*Problem description*: Locate and copy each line in the data that contains the word "scene".

*Recorded information*:
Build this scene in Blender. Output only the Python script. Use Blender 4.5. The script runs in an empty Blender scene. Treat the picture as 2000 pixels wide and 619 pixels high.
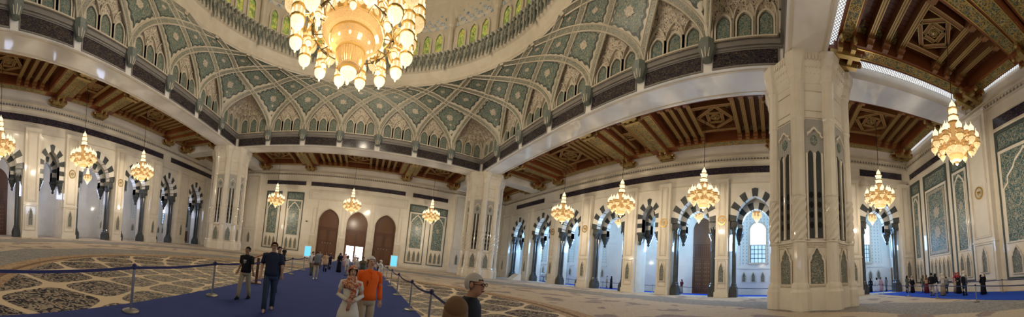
import bpy, bmesh, math, random
from mathutils import Vector, Matrix
random.seed(7)
PI=math.pi
sc=bpy.context.scene
# ---------------------------------------------------------------- camera
def cam_axes(yaw,pitch,roll):
    cy,sy,cp,sp,cr,sr=math.cos(yaw),math.sin(yaw),math.cos(pitch),math.sin(pitch),math.cos(roll),math.sin(roll)
    fwd=Vector((sy*cp,cy*cp,sp)); right=Vector((cy,-sy,0)); up=right.cross(fwd)
    return cr*right+sr*up, fwd, -sr*right+cr*up
CAM=Vector((2.402,-17.298,1.65))
_r,_f,_u=cam_axes(.5641,.0681,.0936)
cd=bpy.data.cameras.new('panorama_camera'); cam=bpy.data.objects.new('panorama_camera',cd); sc.collection.objects.link(cam)
cam.matrix_world=Matrix(((_r.x,_u.x,-_f.x,CAM.x),(_r.y,_u.y,-_f.y,CAM.y),(_r.z,_u.z,-_f.z,CAM.z),(0,0,0,1)))
FX,FY,V0=512.06,500.65,492.64
cd.type='PANO'; cd.panorama_type='CENTRAL_CYLINDRICAL'
cd.central_cylindrical_radius=1.0
cd.central_cylindrical_range_u_min=-1000/FX; cd.central_cylindrical_range_u_max=1000/FX
cd.central_cylindrical_range_v_min=(V0-619)/FY; cd.central_cylindrical_range_v_max=V0/FY
cd.clip_start=.05; cd.clip_end=500
sc.camera=cam
# ---------------------------------------------------------------- world, exposure
w=bpy.data.worlds.new('world'); sc.world=w; w.use_nodes=True
w.node_tree.nodes['Background'].inputs[0].default_value=(1.0,.88,.72,1)
w.node_tree.nodes['Background'].inputs[1].default_value=.55
vs=sc.view_settings; vs.view_transform='Standard'; vs.look='None'; vs.exposure=-.08; vs.gamma=1; vs.use_curve_mapping=False
sc.cycles.use_denoising=True
sc.cycles.max_bounces=5; sc.cycles.diffuse_bounces=3; sc.cycles.glossy_bounces=3; sc.cycles.transparent_max_bounces=12
sc.cycles.sample_clamp_indirect=4.0
def lamp(name,kind,loc,power,col,**k):
    l=bpy.data.lights.new(name,kind); l.energy=power; l.color=col
    for a,b in k.items():
        if a!='rot': setattr(l,a,b)
    o=bpy.data.objects.new(name,l); o.location=loc
    if 'rot' in k: o.rotation_euler=k['rot']
    sc.collection.objects.link(o); return o
WARM=(1.0,.87,.68); DAY=(.58,.68,1.0); DAYC=(.30,.58,1.0)
# big chandelier glow, aisle chandeliers get theirs in their builder
for k in range(4):
    lamp('dome_chandelier_light','POINT',(2.9*math.cos(k*PI/2+.6),2.9*math.sin(k*PI/2+.6),14.1),650,WARM,shadow_soft_size=.25)
    lamp('dome_chandelier_light','POINT',(3.0*math.cos(k*PI/2),3.0*math.sin(k*PI/2),22.5),900,WARM,shadow_soft_size=.3)
# daylight through the corridor windows and doors
for y in (-29.5,-22,-15.1,-7.9,-1,10.4,17.5,24.5): lamp('corridor_daylight','AREA',(35.6,y,6.8),1000,DAYC,shape='RECTANGLE',size=2.2,size_y=5,rot=(0,PI/2,0))
for y in (-8,-1,6,15,22): lamp('corridor_daylight','AREA',(-34.6,y,6.8),260,DAY,shape='RECTANGLE',size=2.2,size_y=5,rot=(0,-PI/2,0))
# ---------------------------------------------------------------- materials
def N(nt,t,**k):
    n=nt.nodes.new(t)
    for a,b in k.items(): setattr(n,a,b)
    return n
def newmat(name,col=(1,1,1),rough=.5,metal=0,spec=None,emit=None,estr=0):
    m=bpy.data.materials.new(name); m.use_nodes=True; nt=m.node_tree; b=nt.nodes['Principled BSDF']
    b.inputs['Base Color'].default_value=(*col,1); b.inputs['Roughness'].default_value=rough; b.inputs['Metallic'].default_value=metal
    if spec is not None: b.inputs['Specular IOR Level'].default_value=spec
    if emit: b.inputs['Emission Color'].default_value=(*emit,1); b.inputs['Emission Strength'].default_value=estr
    return m,nt,b
def ramp(nt,fac,stops,interp='LINEAR'):
    r=N(nt,'ShaderNodeValToRGB'); cr=r.color_ramp; cr.interpolation=interp
    while len(cr.elements)<len(stops): cr.elements.new(.5)
    for e,(p,c) in zip(cr.elements,stops): e.position=p; e.color=(*c,1) if len(c)==3 else c
    nt.links.new(fac,r.inputs[0]); return r.outputs[0]
def math_(nt,op,a,b=None,c=None):
    n=N(nt,'ShaderNodeMath',operation=op)
    for i,v in enumerate((a,b,c)):
        if v is None: continue
        if isinstance(v,(int,float)): n.inputs[i].default_value=v
        else: nt.links.new(v,n.inputs[i])
    return n.outputs[0]
def mix(nt,f,a,b,mode='MIX'):
    n=N(nt,'ShaderNodeMix',data_type='RGBA',blend_type=mode)
    for s,v in ((n.inputs[0],f),(n.inputs[6],a),(n.inputs[7],b)):
        if isinstance(v,(int,float)): s.default_value=v
        elif isinstance(v,tuple): s.default_value=(*v,1)
        else: nt.links.new(v,s)
    return n.outputs[2]
def pos(nt): return N(nt,'ShaderNodeNewGeometry').outputs['Position']
def noise(nt,scale,detail=3,vec=None,dist=0,out=0):
    n=N(nt,'ShaderNodeTexNoise'); n.inputs['Scale'].default_value=scale; n.inputs['Detail'].default_value=detail; n.inputs['Distortion'].default_value=dist
    if vec is not None: nt.links.new(vec,n.inputs['Vector'])
    return n.outputs[out]
def voro(nt,scale,vec=None,feature='F1',out='Distance',rnd=1):
    n=N(nt,'ShaderNodeTexVoronoi',feature=feature); n.inputs['Scale'].default_value=scale; n.inputs['Randomness'].default_value=rnd
    if vec is not None: nt.links.new(vec,n.inputs['Vector'])
    return n.outputs[out]
def bump(nt,b,h,s=.3,d=.02):
    n=N(nt,'ShaderNodeBump'); n.inputs['Strength'].default_value=s; n.inputs['Distance'].default_value=d
    nt.links.new(h,n.inputs['Height']); nt.links.new(n.outputs[0],b.inputs['Normal'])
M={}
def marble(name,c1,c2,rough=.16,joint=True):
    m,nt,b=newmat(name,c1,rough); p=pos(nt)
    col=mix(nt,ramp(nt,noise(nt,.6,5,p,1.2),[(.35,(0,0,0)),(.7,(1,1,1))]),c1,c2)
    nt.links.new(col,b.inputs['Base Color'])
    M[name]=m; return m
marble('marble',(.78,.72,.61),(.72,.65,.54),.09)
marble('marble_trim',(.70,.62,.50),(.62,.54,.42),.2)
marble('marble_white',(.86,.84,.80),(.80,.77,.72),.07)
marble('plaster_cream',(.66,.60,.49),(.58,.52,.41),.4)
marble('dark_stone',(.075,.085,.088),(.05,.055,.058),.18)
marble('light_stone',(.80,.76,.68),(.72,.68,.60),.2)
marble('cornice_grey',(.25,.23,.21),(.20,.185,.17),.4)
def floral(name,bg,leaf,accent,light,scale=3.,line=.035,rough=.4,acc=.55):
    """arabesque: leafy scrolls, rosettes and thin pale tendrils in world space"""
    m,nt,b=newmat(name,bg,rough); p=pos(nt)
    warp=N(nt,'ShaderNodeVectorMath',operation='MULTIPLY_ADD'); nt.links.new(noise(nt,scale*.9,2,p,0,1),warp.inputs[0]); warp.inputs[1].default_value=(.35/scale*3,)*3; nt.links.new(p,warp.inputs[2])
    wv=warp.outputs[0]
    v1=voro(nt,scale,wv); ve=voro(nt,scale,wv,'DISTANCE_TO_EDGE'); v2=voro(nt,scale*2.7,wv)
    col=mix(nt,ramp(nt,v2,[(.30,(1,1,1)),(.42,(0,0,0))]),bg,leaf)
    col=mix(nt,ramp(nt,v1,[(.10,(1,1,1)),(.16,(0,0,0))]),col,accent)
    ring=math_(nt,'ABSOLUTE',math_(nt,'SUBTRACT',v1,.24))
    col=mix(nt,math_(nt,'LESS_THAN',ring,.03),col,light)
    sq=math_(nt,'ABSOLUTE',math_(nt,'SUBTRACT',noise(nt,scale*1.6,1,wv,.8),.5))
    col=mix(nt,math_(nt,'LESS_THAN',sq,.022),col,light)
    col=mix(nt,math_(nt,'LESS_THAN',ve,line),col,light)
    nt.links.new(col,b.inputs['Base Color']); M[name]=m; return m
floral('mosaic_green',(.04,.11,.115),(.02,.055,.075),(.34,.20,.10),(.40,.37,.27),2.6,.028)
floral('mosaic_dome',(.095,.165,.155),(.04,.075,.085),(.34,.26,.12),(.36,.34,.24),3.3,.028)
floral('mosaic_light',(.50,.42,.32),(.18,.20,.16),(.42,.20,.13),(.75,.68,.55),4.5,.03)
floral('rib_mosaic',(.17,.19,.155),(.07,.095,.085),(.34,.29,.2),(.46,.42,.32),6.,.05)
floral('muqarnas',(.50,.43,.34),(.05,.04,.035),(.14,.20,.18),(.72,.63,.50),2.6,.06,.5)
floral('gilded_panel',(.10,.135,.085),(.05,.08,.06),(.46,.33,.11),(.52,.38,.13),2.8,.05,.3)
floral('niche_mosaic',(.09,.115,.10),(.04,.06,.06),(.32,.22,.12),(.36,.34,.26),5.,.035)
floral('mosaic_medallion',(.36,.31,.24),(.08,.10,.10),(.25,.10,.07),(.42,.38,.30),5.,.04)
floral('tile_border',(.03,.05,.05),(.06,.08,.075),(.12,.11,.08),(.13,.14,.11),9.,.03)
def script_mat(name,bg,ink,scale=(2.2,2.2,5.),gold=False):
    m,nt,b=newmat(name,bg,.16); p=pos(nt)
    mp=N(nt,'ShaderNodeMapping'); mp.inputs['Scale'].default_value=scale; nt.links.new(p,mp.inputs[0]); v=mp.outputs[0]
    a=math_(nt,'LESS_THAN',math_(nt,'ABSOLUTE',math_(nt,'SUBTRACT',noise(nt,1.3,2,v,1.6),.5)),.016)
    c=math_(nt,'LESS_THAN',math_(nt,'ABSOLUTE',math_(nt,'SUBTRACT',noise(nt,2.3,1,v,.6),.47)),.014)
    col=mix(nt,math_(nt,'MAXIMUM',a,c),bg,ink); nt.links.new(col,b.inputs['Base Color']); M[name]=m
script_mat('inscription_navy',(.014,.013,.035),(.13,.105,.085))
script_mat('inscription_frieze',(.010,.009,.028),(.14,.105,.06),(1.6,1.6,4.))
def wood(name,c1,c2,rough=.38,groove=0,axis=0):
    m,nt,b=newmat(name,c1,rough); p=pos(nt)
    mp=N(nt,'ShaderNodeMapping'); mp.inputs['Scale'].default_value=(2,2,9); nt.links.new(p,mp.inputs[0])
    col=mix(nt,noise(nt,1.3,4,mp.outputs[0],.6),c1,c2)
    if groove:
        s=N(nt,'ShaderNodeSeparateXYZ'); nt.links.new(p,s.inputs[0])
        fr=math_(nt,'FRACT',math_(nt,'MULTIPLY',s.outputs[axis],groove))
        col=mix(nt,math_(nt,'LESS_THAN',fr,.16),col,(c1[0]*.25,c1[1]*.25,c1[2]*.25))
    nt.links.new(col,b.inputs['Base Color']); M[name]=m
wood('wood',(.27,.085,.028),(.17,.05,.016)); wood('wood_dark',(.11,.035,.014),(.07,.022,.01))
wood('plank_x',(.20,.065,.024),(.13,.04,.015),groove=3.2,axis=0); wood('plank_y',(.20,.065,.024),(.13,.04,.015),groove=3.2,axis=1)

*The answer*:
Build this scene in Blender. Output only the Python script. Use Blender 4.5. The script runs in an empty Blender scene. Treat the picture as 2000 pixels wide and 619 pixels high.
sc=bpy.context.scene